- [DIRECTIVE] Reproduce exactly the opening lines of the listing, stopping after the line that contains "bm = bmesh.new(); tube(bm, [(0, L" and including it.
::::
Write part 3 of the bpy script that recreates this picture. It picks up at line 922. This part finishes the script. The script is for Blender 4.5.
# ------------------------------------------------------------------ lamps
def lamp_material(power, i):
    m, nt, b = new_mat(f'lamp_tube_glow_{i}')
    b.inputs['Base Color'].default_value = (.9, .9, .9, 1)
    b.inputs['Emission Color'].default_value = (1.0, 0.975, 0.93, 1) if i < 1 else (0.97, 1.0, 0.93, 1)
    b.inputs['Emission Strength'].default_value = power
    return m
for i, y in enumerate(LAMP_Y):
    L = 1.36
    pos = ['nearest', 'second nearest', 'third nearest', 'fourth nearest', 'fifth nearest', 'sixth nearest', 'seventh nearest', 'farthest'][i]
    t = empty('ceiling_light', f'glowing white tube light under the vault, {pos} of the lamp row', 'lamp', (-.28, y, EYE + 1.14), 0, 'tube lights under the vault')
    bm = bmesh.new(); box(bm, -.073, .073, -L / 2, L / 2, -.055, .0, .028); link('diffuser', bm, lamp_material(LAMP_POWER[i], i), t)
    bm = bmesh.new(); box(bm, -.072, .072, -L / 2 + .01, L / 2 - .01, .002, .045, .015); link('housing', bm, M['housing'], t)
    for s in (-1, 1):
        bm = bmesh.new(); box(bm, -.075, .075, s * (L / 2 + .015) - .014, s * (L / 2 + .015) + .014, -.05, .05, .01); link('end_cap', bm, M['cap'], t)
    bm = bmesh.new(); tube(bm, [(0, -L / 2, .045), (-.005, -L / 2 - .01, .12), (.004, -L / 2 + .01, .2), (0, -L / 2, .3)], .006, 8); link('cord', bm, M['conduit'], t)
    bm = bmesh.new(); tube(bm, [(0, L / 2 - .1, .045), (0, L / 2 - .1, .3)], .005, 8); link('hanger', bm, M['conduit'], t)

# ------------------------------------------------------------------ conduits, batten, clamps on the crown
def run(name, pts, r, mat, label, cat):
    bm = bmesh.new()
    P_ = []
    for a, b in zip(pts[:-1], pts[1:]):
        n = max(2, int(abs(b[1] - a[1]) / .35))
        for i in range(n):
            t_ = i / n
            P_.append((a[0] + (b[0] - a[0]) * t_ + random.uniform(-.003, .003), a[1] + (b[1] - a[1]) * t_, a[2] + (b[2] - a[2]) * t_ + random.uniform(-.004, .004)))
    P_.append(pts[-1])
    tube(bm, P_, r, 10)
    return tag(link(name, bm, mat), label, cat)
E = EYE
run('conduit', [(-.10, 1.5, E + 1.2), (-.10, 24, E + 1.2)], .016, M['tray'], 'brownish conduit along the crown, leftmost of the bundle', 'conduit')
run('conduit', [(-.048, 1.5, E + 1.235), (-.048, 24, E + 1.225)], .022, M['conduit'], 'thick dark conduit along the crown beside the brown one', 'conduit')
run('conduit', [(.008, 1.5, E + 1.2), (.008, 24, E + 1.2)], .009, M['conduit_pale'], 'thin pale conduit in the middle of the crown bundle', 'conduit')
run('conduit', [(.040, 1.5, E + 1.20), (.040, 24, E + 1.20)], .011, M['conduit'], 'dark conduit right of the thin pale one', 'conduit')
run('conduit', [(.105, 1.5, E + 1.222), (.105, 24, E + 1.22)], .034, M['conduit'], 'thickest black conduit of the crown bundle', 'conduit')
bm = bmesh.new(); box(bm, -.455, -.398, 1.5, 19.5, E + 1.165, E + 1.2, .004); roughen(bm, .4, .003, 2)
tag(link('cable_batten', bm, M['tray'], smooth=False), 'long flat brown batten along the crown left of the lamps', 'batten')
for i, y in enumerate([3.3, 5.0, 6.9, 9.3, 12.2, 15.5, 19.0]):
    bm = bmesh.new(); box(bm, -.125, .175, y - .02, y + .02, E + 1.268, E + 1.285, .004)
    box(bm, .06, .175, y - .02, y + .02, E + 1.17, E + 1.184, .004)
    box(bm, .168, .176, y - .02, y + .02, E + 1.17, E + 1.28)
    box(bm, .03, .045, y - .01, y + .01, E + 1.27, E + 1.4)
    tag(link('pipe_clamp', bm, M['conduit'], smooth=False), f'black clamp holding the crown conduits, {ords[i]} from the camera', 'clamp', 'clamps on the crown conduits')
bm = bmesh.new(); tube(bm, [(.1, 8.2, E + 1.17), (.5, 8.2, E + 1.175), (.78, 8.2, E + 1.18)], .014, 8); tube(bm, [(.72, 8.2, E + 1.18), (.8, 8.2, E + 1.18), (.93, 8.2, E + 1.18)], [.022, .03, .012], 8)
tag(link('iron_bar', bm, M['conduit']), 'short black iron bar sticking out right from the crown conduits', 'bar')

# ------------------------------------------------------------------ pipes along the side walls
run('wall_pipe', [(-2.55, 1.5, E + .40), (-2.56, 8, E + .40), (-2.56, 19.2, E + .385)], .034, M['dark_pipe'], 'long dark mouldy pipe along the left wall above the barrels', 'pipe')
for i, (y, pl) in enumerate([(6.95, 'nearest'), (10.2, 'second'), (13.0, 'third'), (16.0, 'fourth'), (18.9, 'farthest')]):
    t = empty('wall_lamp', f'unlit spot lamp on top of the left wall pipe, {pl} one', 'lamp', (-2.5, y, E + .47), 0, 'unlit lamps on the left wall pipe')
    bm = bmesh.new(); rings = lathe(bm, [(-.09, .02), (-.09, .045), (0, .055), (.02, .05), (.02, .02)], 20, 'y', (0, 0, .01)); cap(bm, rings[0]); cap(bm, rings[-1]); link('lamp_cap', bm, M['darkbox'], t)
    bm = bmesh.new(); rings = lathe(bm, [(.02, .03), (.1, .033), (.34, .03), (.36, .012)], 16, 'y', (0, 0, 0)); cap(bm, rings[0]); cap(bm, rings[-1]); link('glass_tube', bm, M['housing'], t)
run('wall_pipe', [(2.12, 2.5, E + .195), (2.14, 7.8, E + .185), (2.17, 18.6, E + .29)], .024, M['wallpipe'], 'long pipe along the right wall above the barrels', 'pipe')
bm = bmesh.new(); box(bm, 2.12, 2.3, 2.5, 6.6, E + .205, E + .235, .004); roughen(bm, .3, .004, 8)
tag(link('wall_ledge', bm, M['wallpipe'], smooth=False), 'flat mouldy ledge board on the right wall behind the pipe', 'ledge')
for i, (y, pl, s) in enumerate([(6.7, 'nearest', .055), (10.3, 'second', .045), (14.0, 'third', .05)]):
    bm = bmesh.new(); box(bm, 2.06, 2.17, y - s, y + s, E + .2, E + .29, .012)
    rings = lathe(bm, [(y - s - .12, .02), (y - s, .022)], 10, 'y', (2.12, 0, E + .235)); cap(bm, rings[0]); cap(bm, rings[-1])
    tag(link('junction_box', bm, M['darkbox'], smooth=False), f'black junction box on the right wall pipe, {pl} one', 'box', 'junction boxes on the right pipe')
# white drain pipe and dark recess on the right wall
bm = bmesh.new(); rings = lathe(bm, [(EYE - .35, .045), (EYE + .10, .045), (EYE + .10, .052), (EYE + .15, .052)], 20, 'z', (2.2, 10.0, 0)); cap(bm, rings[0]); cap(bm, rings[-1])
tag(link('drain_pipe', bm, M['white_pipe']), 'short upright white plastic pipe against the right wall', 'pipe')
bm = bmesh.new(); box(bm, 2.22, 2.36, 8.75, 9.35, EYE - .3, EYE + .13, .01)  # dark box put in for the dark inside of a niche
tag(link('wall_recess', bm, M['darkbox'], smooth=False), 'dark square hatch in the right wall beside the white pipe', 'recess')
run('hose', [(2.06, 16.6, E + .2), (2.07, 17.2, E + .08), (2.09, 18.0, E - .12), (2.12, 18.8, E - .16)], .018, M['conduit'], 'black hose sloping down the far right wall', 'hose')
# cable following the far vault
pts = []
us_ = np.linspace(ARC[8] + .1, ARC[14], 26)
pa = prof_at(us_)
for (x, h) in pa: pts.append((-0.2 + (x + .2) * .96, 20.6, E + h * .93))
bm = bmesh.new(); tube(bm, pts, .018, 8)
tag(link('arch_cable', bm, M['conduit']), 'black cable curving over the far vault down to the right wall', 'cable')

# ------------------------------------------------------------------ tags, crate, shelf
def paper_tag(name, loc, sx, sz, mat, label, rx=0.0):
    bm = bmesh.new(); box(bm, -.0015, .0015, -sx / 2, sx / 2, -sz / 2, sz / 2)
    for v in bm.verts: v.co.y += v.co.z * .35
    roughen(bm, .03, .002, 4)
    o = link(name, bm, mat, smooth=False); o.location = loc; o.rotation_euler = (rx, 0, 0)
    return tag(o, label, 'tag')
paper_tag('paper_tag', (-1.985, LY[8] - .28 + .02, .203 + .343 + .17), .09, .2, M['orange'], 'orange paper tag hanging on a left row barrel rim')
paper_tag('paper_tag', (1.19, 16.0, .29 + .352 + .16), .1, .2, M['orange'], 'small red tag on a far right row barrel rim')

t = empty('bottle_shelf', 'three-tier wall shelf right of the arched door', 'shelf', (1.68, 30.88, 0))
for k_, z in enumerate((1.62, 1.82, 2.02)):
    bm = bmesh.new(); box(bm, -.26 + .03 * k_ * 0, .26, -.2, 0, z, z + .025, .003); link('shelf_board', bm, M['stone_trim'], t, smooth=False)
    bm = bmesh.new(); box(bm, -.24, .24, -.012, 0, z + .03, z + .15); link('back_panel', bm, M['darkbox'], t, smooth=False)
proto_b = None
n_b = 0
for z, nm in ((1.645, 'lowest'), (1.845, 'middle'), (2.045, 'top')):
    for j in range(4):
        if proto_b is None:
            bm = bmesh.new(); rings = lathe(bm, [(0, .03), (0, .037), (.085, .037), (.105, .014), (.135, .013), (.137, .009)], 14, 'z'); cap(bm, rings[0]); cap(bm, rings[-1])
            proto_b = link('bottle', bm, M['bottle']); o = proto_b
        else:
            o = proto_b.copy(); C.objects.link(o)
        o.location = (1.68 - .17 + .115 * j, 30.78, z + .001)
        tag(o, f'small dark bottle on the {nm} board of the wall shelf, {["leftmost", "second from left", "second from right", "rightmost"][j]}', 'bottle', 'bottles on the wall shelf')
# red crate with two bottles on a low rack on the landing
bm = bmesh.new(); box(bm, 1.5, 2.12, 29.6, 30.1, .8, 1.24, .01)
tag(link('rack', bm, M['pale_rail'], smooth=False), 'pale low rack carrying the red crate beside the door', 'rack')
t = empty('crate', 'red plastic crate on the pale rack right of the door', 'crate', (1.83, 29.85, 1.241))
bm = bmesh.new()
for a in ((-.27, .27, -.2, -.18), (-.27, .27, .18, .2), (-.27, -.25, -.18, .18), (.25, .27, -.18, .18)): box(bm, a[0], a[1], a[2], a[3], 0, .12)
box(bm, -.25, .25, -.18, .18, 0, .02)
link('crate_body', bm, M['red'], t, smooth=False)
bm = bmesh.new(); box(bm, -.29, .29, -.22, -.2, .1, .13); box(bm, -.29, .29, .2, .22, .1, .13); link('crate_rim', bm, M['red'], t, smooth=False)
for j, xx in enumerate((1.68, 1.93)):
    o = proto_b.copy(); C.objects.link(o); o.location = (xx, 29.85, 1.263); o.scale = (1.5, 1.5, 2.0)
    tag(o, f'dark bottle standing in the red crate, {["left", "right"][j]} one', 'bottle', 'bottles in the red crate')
::::
- [FINISHED ANSWER]
Write part 3 of the bpy script that recreates this picture. It picks up at line 922. This part finishes the script. The script is for Blender 4.5.
# ------------------------------------------------------------------ lamps
def lamp_material(power, i):
    m, nt, b = new_mat(f'lamp_tube_glow_{i}')
    b.inputs['Base Color'].default_value = (.9, .9, .9, 1)
    b.inputs['Emission Color'].default_value = (1.0, 0.975, 0.93, 1) if i < 1 else (0.97, 1.0, 0.93, 1)
    b.inputs['Emission Strength'].default_value = power
    return m
for i, y in enumerate(LAMP_Y):
    L = 1.36
    pos = ['nearest', 'second nearest', 'third nearest', 'fourth nearest', 'fifth nearest', 'sixth nearest', 'seventh nearest', 'farthest'][i]
    t = empty('ceiling_light', f'glowing white tube light under the vault, {pos} of the lamp row', 'lamp', (-.28, y, EYE + 1.14), 0, 'tube lights under the vault')
    bm = bmesh.new(); box(bm, -.073, .073, -L / 2, L / 2, -.055, .0, .028); link('diffuser', bm, lamp_material(LAMP_POWER[i], i), t)
    bm = bmesh.new(); box(bm, -.072, .072, -L / 2 + .01, L / 2 - .01, .002, .045, .015); link('housing', bm, M['housing'], t)
    for s in (-1, 1):
        bm = bmesh.new(); box(bm, -.075, .075, s * (L / 2 + .015) - .014, s * (L / 2 + .015) + .014, -.05, .05, .01); link('end_cap', bm, M['cap'], t)
    bm = bmesh.new(); tube(bm, [(0, -L / 2, .045), (-.005, -L / 2 - .01, .12), (.004, -L / 2 + .01, .2), (0, -L / 2, .3)], .006, 8); link('cord', bm, M['conduit'], t)
    bm = bmesh.new(); tube(bm, [(0, L / 2 - .1, .045), (0, L / 2 - .1, .3)], .005, 8); link('hanger', bm, M['conduit'], t)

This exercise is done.